● To be done:
Write the material out again, line by line, exactly as it is.
== == ==
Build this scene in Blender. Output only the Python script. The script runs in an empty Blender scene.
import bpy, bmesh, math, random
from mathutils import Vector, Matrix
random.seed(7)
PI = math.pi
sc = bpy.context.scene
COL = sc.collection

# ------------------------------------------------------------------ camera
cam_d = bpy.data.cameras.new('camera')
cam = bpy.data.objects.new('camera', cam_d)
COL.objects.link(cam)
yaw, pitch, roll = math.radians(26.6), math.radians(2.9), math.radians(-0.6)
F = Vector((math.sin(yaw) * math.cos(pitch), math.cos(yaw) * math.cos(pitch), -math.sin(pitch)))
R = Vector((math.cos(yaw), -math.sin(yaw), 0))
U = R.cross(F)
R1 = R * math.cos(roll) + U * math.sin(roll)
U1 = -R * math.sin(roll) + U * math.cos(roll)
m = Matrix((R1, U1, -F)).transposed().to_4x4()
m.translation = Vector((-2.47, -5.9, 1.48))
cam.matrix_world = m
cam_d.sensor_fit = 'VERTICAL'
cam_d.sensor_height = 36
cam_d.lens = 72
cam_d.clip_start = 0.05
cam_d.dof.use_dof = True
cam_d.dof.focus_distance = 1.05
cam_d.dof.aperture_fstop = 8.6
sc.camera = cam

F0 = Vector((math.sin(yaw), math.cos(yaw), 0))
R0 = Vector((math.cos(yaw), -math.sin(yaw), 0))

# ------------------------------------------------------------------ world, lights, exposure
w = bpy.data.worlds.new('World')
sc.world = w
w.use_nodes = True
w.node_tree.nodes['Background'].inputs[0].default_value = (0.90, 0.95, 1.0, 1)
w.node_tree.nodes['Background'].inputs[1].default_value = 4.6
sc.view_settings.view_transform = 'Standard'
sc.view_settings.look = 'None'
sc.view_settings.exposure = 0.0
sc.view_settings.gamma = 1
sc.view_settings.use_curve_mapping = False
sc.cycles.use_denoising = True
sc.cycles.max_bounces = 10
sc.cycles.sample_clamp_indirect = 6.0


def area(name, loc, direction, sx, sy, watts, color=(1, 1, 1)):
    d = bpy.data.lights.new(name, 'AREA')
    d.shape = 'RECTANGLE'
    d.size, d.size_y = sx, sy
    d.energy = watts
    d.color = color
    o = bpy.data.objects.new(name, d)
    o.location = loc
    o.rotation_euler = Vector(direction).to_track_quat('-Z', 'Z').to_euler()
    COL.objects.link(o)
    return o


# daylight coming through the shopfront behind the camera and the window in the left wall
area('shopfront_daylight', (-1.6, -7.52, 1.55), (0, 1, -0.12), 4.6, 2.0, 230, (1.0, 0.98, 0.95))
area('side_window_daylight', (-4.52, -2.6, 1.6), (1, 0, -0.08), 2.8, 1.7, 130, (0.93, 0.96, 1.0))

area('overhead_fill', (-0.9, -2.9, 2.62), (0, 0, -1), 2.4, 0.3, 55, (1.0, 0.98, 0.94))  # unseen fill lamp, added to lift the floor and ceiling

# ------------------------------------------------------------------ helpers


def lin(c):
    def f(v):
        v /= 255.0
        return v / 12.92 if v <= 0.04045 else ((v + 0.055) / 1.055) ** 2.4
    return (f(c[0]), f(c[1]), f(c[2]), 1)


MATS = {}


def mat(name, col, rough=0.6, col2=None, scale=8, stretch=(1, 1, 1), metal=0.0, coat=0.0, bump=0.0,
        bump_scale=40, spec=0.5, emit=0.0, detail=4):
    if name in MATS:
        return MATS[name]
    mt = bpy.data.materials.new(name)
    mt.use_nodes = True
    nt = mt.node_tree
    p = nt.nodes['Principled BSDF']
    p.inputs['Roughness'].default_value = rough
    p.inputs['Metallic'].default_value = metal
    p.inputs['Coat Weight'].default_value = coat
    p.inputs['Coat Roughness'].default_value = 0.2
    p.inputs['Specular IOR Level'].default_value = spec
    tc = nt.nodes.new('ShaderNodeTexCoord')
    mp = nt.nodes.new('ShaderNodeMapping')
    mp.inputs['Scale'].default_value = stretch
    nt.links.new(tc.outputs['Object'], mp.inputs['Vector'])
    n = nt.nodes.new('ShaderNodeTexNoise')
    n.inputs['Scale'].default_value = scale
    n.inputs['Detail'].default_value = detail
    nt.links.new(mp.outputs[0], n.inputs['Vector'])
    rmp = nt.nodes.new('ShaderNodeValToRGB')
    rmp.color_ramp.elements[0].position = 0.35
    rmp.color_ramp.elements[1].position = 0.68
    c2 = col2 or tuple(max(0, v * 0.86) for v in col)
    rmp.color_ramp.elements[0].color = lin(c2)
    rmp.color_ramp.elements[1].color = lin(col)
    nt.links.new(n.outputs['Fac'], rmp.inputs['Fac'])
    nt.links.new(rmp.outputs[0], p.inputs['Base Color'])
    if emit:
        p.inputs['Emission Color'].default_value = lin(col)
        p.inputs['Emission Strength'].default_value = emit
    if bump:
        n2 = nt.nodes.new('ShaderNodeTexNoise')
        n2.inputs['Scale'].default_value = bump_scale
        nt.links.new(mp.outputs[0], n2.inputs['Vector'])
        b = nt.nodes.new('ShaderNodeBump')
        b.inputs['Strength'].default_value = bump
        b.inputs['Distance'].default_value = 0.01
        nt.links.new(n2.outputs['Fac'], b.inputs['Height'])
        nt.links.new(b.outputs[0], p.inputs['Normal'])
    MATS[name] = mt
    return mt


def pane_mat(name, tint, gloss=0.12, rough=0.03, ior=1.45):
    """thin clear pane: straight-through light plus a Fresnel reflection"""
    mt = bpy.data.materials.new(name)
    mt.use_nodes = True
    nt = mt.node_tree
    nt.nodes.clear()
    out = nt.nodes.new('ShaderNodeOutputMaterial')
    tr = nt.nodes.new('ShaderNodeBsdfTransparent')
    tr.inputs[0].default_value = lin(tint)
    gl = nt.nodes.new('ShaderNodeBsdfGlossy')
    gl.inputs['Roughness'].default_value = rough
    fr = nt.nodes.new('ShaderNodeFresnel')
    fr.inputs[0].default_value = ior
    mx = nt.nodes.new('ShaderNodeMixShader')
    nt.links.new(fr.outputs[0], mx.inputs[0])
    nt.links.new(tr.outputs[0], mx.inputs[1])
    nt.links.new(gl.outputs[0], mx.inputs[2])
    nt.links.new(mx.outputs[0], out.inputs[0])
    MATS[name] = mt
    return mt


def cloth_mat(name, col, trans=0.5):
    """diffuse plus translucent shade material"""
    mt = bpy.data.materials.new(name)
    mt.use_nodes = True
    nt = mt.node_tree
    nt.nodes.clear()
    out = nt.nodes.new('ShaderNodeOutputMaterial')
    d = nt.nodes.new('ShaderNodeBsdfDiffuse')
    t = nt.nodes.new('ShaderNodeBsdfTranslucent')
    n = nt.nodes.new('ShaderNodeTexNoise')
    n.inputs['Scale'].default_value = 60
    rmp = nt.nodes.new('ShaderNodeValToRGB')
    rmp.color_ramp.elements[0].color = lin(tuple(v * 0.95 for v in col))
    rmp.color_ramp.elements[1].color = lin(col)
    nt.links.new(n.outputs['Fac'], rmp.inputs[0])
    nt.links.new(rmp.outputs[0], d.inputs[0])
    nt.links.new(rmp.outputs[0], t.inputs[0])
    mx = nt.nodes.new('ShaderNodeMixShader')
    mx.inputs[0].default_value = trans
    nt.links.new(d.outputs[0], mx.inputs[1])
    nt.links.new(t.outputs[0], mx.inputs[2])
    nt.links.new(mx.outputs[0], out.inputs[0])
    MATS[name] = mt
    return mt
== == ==
● Answer to the task:
Build this scene in Blender. Output only the Python script. The script runs in an empty Blender scene.
import bpy, bmesh, math, random
from mathutils import Vector, Matrix
random.seed(7)
PI = math.pi
sc = bpy.context.scene
COL = sc.collection

# ------------------------------------------------------------------ camera
cam_d = bpy.data.cameras.new('camera')
cam = bpy.data.objects.new('camera', cam_d)
COL.objects.link(cam)
yaw, pitch, roll = math.radians(26.6), math.radians(2.9), math.radians(-0.6)
F = Vector((math.sin(yaw) * math.cos(pitch), math.cos(yaw) * math.cos(pitch), -math.sin(pitch)))
R = Vector((math.cos(yaw), -math.sin(yaw), 0))
U = R.cross(F)
R1 = R * math.cos(roll) + U * math.sin(roll)
U1 = -R * math.sin(roll) + U * math.cos(roll)
m = Matrix((R1, U1, -F)).transposed().to_4x4()
m.translation = Vector((-2.47, -5.9, 1.48))
cam.matrix_world = m
cam_d.sensor_fit = 'VERTICAL'
cam_d.sensor_height = 36
cam_d.lens = 72
cam_d.clip_start = 0.05
cam_d.dof.use_dof = True
cam_d.dof.focus_distance = 1.05
cam_d.dof.aperture_fstop = 8.6
sc.camera = cam

F0 = Vector((math.sin(yaw), math.cos(yaw), 0))
R0 = Vector((math.cos(yaw), -math.sin(yaw), 0))

# ------------------------------------------------------------------ world, lights, exposure
w = bpy.data.worlds.new('World')
sc.world = w
w.use_nodes = True
w.node_tree.nodes['Background'].inputs[0].default_value = (0.90, 0.95, 1.0, 1)
w.node_tree.nodes['Background'].inputs[1].default_value = 4.6
sc.view_settings.view_transform = 'Standard'
sc.view_settings.look = 'None'
sc.view_settings.exposure = 0.0
sc.view_settings.gamma = 1
sc.view_settings.use_curve_mapping = False
sc.cycles.use_denoising = True
sc.cycles.max_bounces = 10
sc.cycles.sample_clamp_indirect = 6.0


def area(name, loc, direction, sx, sy, watts, color=(1, 1, 1)):
    d = bpy.data.lights.new(name, 'AREA')
    d.shape = 'RECTANGLE'
    d.size, d.size_y = sx, sy
    d.energy = watts
    d.color = color
    o = bpy.data.objects.new(name, d)
    o.location = loc
    o.rotation_euler = Vector(direction).to_track_quat('-Z', 'Z').to_euler()
    COL.objects.link(o)
    return o


# daylight coming through the shopfront behind the camera and the window in the left wall
area('shopfront_daylight', (-1.6, -7.52, 1.55), (0, 1, -0.12), 4.6, 2.0, 230, (1.0, 0.98, 0.95))
area('side_window_daylight', (-4.52, -2.6, 1.6), (1, 0, -0.08), 2.8, 1.7, 130, (0.93, 0.96, 1.0))

area('overhead_fill', (-0.9, -2.9, 2.62), (0, 0, -1), 2.4, 0.3, 55, (1.0, 0.98, 0.94))  # unseen fill lamp, added to lift the floor and ceiling

# ------------------------------------------------------------------ helpers


def lin(c):
    def f(v):
        v /= 255.0
        return v / 12.92 if v <= 0.04045 else ((v + 0.055) / 1.055) ** 2.4
    return (f(c[0]), f(c[1]), f(c[2]), 1)


MATS = {}


def mat(name, col, rough=0.6, col2=None, scale=8, stretch=(1, 1, 1), metal=0.0, coat=0.0, bump=0.0,
        bump_scale=40, spec=0.5, emit=0.0, detail=4):
    if name in MATS:
        return MATS[name]
    mt = bpy.data.materials.new(name)
    mt.use_nodes = True
    nt = mt.node_tree
    p = nt.nodes['Principled BSDF']
    p.inputs['Roughness'].default_value = rough
    p.inputs['Metallic'].default_value = metal
    p.inputs['Coat Weight'].default_value = coat
    p.inputs['Coat Roughness'].default_value = 0.2
    p.inputs['Specular IOR Level'].default_value = spec
    tc = nt.nodes.new('ShaderNodeTexCoord')
    mp = nt.nodes.new('ShaderNodeMapping')
    mp.inputs['Scale'].default_value = stretch
    nt.links.new(tc.outputs['Object'], mp.inputs['Vector'])
    n = nt.nodes.new('ShaderNodeTexNoise')
    n.inputs['Scale'].default_value = scale
    n.inputs['Detail'].default_value = detail
    nt.links.new(mp.outputs[0], n.inputs['Vector'])
    rmp = nt.nodes.new('ShaderNodeValToRGB')
    rmp.color_ramp.elements[0].position = 0.35
    rmp.color_ramp.elements[1].position = 0.68
    c2 = col2 or tuple(max(0, v * 0.86) for v in col)
    rmp.color_ramp.elements[0].color = lin(c2)
    rmp.color_ramp.elements[1].color = lin(col)
    nt.links.new(n.outputs['Fac'], rmp.inputs['Fac'])
    nt.links.new(rmp.outputs[0], p.inputs['Base Color'])
    if emit:
        p.inputs['Emission Color'].default_value = lin(col)
        p.inputs['Emission Strength'].default_value = emit
    if bump:
        n2 = nt.nodes.new('ShaderNodeTexNoise')
        n2.inputs['Scale'].default_value = bump_scale
        nt.links.new(mp.outputs[0], n2.inputs['Vector'])
        b = nt.nodes.new('ShaderNodeBump')
        b.inputs['Strength'].default_value = bump
        b.inputs['Distance'].default_value = 0.01
        nt.links.new(n2.outputs['Fac'], b.inputs['Height'])
        nt.links.new(b.outputs[0], p.inputs['Normal'])
    MATS[name] = mt
    return mt


def pane_mat(name, tint, gloss=0.12, rough=0.03, ior=1.45):
    """thin clear pane: straight-through light plus a Fresnel reflection"""
    mt = bpy.data.materials.new(name)
    mt.use_nodes = True
    nt = mt.node_tree
    nt.nodes.clear()
    out = nt.nodes.new('ShaderNodeOutputMaterial')
    tr = nt.nodes.new('ShaderNodeBsdfTransparent')
    tr.inputs[0].default_value = lin(tint)
    gl = nt.nodes.new('ShaderNodeBsdfGlossy')
    gl.inputs['Roughness'].default_value = rough
    fr = nt.nodes.new('ShaderNodeFresnel')
    fr.inputs[0].default_value = ior
    mx = nt.nodes.new('ShaderNodeMixShader')
    nt.links.new(fr.outputs[0], mx.inputs[0])
    nt.links.new(tr.outputs[0], mx.inputs[1])
    nt.links.new(gl.outputs[0], mx.inputs[2])
    nt.links.new(mx.outputs[0], out.inputs[0])
    MATS[name] = mt
    return mt


def cloth_mat(name, col, trans=0.5):
    """diffuse plus translucent shade material"""
    mt = bpy.data.materials.new(name)
    mt.use_nodes = True
    nt = mt.node_tree
    nt.nodes.clear()
    out = nt.nodes.new('ShaderNodeOutputMaterial')
    d = nt.nodes.new('ShaderNodeBsdfDiffuse')
    t = nt.nodes.new('ShaderNodeBsdfTranslucent')
    n = nt.nodes.new('ShaderNodeTexNoise')
    n.inputs['Scale'].default_value = 60
    rmp = nt.nodes.new('ShaderNodeValToRGB')
    rmp.color_ramp.elements[0].color = lin(tuple(v * 0.95 for v in col))
    rmp.color_ramp.elements[1].color = lin(col)
    nt.links.new(n.outputs['Fac'], rmp.inputs[0])
    nt.links.new(rmp.outputs[0], d.inputs[0])
    nt.links.new(rmp.outputs[0], t.inputs[0])
    mx = nt.nodes.new('ShaderNodeMixShader')
    mx.inputs[0].default_value = trans
    nt.links.new(d.outputs[0], mx.inputs[1])
    nt.links.new(t.outputs[0], mx.inputs[2])
    nt.links.new(mx.outputs[0], out.inputs[0])
    MATS[name] = mt
    return mt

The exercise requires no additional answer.